Tally the lines that hold the string "script", and reply with the count alone.

....

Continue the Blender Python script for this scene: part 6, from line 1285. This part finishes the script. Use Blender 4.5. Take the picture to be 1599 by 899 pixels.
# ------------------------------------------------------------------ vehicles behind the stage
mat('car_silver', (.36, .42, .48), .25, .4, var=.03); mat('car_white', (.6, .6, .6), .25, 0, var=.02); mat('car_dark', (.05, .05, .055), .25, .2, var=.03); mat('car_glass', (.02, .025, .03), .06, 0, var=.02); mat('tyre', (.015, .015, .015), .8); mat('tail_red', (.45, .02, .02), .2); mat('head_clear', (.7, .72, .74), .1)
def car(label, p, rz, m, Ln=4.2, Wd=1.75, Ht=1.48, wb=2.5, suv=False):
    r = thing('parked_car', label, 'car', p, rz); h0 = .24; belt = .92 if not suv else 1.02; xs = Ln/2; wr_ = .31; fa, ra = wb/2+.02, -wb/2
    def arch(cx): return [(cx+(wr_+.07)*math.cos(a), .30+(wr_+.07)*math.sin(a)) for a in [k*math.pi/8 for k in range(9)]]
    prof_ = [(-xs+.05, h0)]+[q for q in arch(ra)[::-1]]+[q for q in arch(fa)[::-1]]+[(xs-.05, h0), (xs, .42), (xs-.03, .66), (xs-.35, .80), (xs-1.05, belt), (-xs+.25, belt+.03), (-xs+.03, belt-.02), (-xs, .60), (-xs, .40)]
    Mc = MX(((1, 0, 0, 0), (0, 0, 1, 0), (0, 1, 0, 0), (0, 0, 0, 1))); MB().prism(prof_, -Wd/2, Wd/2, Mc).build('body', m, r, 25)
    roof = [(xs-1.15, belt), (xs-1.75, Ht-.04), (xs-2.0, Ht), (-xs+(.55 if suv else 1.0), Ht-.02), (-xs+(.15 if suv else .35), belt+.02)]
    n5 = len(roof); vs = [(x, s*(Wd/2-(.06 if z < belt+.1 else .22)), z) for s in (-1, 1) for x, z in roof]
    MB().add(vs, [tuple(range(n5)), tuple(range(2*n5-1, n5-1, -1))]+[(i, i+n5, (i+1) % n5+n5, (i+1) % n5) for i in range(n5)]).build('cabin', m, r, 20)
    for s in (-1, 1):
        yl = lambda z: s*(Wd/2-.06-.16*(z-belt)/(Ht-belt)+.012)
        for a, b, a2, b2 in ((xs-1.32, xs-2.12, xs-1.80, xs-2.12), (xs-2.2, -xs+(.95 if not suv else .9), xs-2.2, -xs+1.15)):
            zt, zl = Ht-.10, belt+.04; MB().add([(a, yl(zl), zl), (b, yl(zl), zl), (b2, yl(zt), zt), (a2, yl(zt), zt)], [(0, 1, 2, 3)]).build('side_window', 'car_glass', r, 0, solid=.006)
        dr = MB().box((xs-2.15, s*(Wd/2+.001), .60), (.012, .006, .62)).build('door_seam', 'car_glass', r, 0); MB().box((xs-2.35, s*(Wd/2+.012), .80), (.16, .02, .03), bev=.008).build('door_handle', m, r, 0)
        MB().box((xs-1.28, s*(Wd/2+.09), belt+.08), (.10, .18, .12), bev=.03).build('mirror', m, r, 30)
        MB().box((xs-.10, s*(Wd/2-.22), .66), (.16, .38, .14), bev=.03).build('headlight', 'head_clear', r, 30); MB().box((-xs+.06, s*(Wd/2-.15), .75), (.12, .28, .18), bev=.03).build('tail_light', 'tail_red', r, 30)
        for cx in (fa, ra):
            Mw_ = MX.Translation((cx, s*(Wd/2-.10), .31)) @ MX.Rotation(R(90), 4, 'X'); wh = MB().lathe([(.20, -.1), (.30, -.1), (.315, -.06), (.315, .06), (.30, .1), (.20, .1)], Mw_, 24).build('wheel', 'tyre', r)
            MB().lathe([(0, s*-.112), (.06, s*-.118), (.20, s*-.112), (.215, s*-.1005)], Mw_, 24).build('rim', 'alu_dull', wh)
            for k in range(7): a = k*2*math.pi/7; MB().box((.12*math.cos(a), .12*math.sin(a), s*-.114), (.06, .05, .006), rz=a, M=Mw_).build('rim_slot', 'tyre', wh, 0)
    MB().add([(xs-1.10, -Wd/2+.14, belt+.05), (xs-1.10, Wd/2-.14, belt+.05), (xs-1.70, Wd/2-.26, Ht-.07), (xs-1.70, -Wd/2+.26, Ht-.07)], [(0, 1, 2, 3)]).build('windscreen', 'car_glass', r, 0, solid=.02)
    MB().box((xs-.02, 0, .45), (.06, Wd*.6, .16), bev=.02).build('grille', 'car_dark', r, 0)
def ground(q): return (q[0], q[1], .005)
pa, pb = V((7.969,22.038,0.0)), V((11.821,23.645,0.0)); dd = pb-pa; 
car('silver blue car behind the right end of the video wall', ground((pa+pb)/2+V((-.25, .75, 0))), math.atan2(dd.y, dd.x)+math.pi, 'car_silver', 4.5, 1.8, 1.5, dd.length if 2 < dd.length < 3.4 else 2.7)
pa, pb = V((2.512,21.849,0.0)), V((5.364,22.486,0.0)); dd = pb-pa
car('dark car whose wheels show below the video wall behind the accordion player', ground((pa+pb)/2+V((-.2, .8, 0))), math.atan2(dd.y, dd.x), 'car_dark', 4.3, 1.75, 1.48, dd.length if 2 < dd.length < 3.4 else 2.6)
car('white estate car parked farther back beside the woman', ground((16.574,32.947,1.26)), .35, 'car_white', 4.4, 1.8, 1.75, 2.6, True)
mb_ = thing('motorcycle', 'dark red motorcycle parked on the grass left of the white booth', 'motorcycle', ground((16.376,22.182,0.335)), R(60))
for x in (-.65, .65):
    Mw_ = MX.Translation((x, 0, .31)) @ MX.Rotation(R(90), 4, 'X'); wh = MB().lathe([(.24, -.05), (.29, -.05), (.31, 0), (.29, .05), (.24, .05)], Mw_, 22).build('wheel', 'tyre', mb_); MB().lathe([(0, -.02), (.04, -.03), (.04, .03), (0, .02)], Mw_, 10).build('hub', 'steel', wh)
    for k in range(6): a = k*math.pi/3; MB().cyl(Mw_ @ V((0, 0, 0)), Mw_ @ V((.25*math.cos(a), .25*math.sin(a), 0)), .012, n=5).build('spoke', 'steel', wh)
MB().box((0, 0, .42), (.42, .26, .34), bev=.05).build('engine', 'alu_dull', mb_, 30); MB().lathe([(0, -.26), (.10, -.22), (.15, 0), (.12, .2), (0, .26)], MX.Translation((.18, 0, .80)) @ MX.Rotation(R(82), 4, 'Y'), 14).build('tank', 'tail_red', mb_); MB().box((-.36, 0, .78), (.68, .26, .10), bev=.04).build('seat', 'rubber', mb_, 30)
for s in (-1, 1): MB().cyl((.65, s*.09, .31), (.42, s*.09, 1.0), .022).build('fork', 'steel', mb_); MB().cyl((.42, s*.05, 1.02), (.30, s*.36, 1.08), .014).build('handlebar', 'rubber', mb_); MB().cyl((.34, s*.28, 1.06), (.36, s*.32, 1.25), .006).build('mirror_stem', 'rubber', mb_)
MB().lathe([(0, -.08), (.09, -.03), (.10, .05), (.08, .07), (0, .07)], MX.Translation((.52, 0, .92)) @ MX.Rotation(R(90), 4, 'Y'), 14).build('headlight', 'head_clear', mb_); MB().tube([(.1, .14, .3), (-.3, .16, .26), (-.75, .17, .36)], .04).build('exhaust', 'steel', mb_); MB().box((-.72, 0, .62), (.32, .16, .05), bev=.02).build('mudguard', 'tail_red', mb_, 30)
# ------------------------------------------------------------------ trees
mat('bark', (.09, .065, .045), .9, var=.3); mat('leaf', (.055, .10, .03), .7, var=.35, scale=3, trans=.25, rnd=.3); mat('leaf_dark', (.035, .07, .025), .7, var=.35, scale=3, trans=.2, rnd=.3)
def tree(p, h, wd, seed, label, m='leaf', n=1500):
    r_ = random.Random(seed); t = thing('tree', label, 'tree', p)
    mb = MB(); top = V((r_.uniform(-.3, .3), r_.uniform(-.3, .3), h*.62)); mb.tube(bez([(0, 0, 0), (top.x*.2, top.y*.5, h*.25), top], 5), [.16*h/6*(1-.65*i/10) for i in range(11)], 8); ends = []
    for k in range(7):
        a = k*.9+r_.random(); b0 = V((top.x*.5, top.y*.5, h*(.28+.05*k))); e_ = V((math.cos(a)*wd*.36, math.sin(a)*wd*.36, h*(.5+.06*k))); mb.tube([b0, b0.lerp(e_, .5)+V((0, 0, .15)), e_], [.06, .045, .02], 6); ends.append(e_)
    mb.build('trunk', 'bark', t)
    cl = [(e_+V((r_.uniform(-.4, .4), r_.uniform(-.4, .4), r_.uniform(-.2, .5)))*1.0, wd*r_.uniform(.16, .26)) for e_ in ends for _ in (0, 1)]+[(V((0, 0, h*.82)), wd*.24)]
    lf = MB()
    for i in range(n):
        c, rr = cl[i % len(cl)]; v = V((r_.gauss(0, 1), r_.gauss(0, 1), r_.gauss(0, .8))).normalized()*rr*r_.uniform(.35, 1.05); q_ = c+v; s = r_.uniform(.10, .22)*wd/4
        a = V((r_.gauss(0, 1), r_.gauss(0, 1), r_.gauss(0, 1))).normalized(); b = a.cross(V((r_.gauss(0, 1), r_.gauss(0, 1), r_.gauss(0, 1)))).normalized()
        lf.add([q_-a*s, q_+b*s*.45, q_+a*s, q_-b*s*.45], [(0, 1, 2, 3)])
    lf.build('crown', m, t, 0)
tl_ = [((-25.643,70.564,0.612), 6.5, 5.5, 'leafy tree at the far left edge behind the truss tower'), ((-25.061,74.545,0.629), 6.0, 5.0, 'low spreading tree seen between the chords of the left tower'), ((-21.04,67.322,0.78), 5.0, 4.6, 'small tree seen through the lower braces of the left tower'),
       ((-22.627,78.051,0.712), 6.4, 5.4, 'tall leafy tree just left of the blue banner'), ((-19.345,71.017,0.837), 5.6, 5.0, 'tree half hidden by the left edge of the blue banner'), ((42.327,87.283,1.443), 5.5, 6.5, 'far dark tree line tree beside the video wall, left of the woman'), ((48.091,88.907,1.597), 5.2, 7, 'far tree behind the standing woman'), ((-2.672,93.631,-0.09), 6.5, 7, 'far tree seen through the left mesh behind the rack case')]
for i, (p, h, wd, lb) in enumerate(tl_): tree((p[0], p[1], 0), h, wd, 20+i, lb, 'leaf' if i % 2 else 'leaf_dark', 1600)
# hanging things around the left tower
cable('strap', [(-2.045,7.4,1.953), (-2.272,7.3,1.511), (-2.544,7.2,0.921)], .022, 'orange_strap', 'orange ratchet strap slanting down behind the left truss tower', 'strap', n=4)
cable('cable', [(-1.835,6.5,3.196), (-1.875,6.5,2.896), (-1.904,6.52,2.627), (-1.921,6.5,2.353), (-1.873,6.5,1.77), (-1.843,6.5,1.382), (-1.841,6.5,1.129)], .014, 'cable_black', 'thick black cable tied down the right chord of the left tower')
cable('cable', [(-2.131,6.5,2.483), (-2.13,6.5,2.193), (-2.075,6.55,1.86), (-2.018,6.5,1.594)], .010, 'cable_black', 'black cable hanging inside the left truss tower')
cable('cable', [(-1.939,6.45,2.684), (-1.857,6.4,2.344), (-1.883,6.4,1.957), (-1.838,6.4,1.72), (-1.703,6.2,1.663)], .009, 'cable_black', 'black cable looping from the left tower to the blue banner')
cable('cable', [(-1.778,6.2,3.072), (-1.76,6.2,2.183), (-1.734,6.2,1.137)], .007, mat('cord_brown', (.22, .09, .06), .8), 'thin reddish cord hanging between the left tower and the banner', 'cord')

....

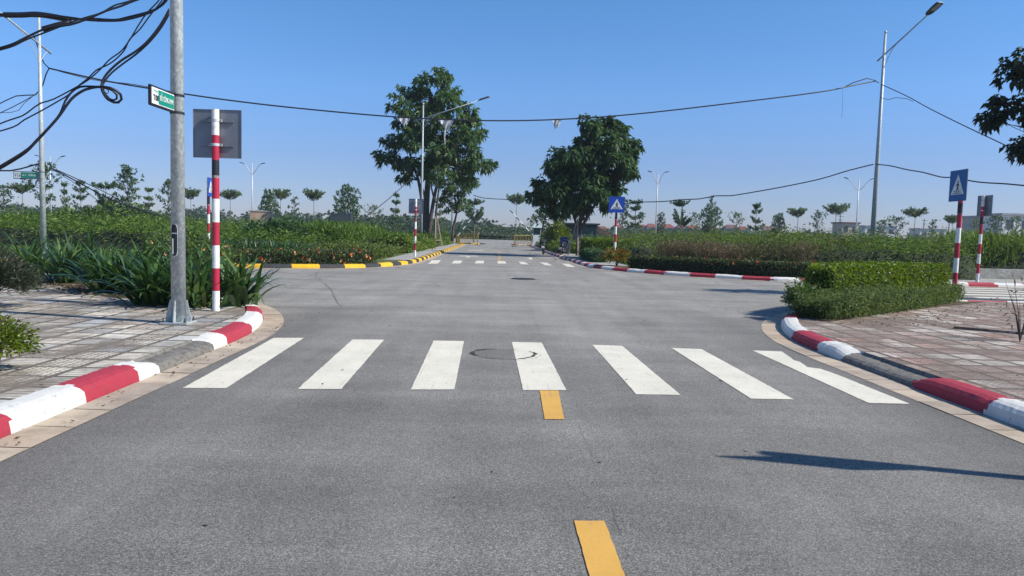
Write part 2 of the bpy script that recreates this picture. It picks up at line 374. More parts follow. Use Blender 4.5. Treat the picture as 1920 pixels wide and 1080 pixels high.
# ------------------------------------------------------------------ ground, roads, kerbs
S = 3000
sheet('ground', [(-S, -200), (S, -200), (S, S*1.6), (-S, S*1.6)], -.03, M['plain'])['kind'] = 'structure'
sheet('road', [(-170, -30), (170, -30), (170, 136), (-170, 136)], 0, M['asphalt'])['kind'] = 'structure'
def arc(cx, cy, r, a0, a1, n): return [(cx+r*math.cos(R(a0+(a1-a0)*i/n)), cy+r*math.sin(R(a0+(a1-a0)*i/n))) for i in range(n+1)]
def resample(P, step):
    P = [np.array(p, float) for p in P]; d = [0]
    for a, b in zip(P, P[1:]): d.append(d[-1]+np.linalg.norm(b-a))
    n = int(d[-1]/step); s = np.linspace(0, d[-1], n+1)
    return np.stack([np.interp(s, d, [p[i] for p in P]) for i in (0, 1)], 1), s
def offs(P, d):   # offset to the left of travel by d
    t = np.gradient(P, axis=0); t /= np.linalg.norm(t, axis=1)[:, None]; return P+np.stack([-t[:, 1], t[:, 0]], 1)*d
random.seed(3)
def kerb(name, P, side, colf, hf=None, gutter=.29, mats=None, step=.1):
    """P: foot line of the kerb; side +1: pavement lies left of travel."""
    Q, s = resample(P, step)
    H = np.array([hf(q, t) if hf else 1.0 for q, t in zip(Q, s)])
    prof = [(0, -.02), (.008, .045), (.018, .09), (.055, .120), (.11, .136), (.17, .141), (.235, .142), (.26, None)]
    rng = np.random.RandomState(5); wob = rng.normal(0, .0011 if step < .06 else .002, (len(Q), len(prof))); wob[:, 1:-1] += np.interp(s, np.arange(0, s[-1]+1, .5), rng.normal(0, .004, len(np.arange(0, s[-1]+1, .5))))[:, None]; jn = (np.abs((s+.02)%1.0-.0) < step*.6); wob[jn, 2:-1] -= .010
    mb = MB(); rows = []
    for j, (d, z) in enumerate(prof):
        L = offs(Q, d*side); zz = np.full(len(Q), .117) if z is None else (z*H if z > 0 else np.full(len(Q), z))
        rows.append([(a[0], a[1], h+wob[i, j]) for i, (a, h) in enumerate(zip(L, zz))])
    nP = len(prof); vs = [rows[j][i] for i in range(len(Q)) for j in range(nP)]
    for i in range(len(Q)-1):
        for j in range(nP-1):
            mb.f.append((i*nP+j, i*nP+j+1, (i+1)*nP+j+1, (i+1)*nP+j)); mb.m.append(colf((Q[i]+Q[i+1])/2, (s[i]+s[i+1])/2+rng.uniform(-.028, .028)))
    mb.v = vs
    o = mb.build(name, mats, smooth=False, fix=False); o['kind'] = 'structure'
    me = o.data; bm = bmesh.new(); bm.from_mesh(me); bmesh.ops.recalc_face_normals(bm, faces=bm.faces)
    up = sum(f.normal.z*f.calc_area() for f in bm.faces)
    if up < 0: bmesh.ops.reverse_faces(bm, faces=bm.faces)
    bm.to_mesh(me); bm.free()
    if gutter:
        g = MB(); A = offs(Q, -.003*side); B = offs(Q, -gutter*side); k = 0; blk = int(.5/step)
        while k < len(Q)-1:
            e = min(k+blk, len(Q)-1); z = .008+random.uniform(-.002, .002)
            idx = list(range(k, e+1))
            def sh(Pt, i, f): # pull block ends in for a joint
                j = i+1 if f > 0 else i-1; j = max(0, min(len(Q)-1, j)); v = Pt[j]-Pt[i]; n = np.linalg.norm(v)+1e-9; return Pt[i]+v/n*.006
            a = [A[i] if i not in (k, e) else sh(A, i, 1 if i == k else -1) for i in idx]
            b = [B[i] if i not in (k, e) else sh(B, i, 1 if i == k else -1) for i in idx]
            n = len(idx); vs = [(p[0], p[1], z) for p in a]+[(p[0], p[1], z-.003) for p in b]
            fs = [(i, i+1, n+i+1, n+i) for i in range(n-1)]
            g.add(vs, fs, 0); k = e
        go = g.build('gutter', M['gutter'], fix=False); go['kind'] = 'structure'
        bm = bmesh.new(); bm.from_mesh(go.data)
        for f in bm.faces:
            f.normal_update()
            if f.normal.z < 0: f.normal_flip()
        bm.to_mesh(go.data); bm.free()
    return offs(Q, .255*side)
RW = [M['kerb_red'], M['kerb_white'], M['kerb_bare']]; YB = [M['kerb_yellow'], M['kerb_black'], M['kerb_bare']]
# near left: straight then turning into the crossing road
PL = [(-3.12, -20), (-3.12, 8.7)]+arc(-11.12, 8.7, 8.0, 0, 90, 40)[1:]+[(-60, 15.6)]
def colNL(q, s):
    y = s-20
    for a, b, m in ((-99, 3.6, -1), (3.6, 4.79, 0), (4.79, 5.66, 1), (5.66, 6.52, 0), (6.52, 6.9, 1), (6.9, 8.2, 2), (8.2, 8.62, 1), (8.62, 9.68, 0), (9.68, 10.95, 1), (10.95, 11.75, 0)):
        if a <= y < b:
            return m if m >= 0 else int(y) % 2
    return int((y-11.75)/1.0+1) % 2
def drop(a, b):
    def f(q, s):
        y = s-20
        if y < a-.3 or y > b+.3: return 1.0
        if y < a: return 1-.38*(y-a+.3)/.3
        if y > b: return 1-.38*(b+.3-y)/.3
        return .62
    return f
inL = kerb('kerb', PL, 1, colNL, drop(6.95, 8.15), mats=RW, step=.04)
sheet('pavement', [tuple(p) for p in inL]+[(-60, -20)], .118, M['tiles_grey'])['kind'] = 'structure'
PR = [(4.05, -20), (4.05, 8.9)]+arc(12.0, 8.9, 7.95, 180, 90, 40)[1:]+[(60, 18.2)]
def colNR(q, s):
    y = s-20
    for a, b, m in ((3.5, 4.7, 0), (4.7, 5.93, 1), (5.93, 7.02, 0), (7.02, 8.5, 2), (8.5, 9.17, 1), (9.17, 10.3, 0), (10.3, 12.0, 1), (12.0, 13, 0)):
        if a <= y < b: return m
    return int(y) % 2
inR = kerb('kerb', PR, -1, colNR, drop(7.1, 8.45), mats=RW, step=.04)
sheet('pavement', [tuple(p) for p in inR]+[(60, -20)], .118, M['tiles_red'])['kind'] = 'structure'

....

* EXERCISE SOLUTION *
2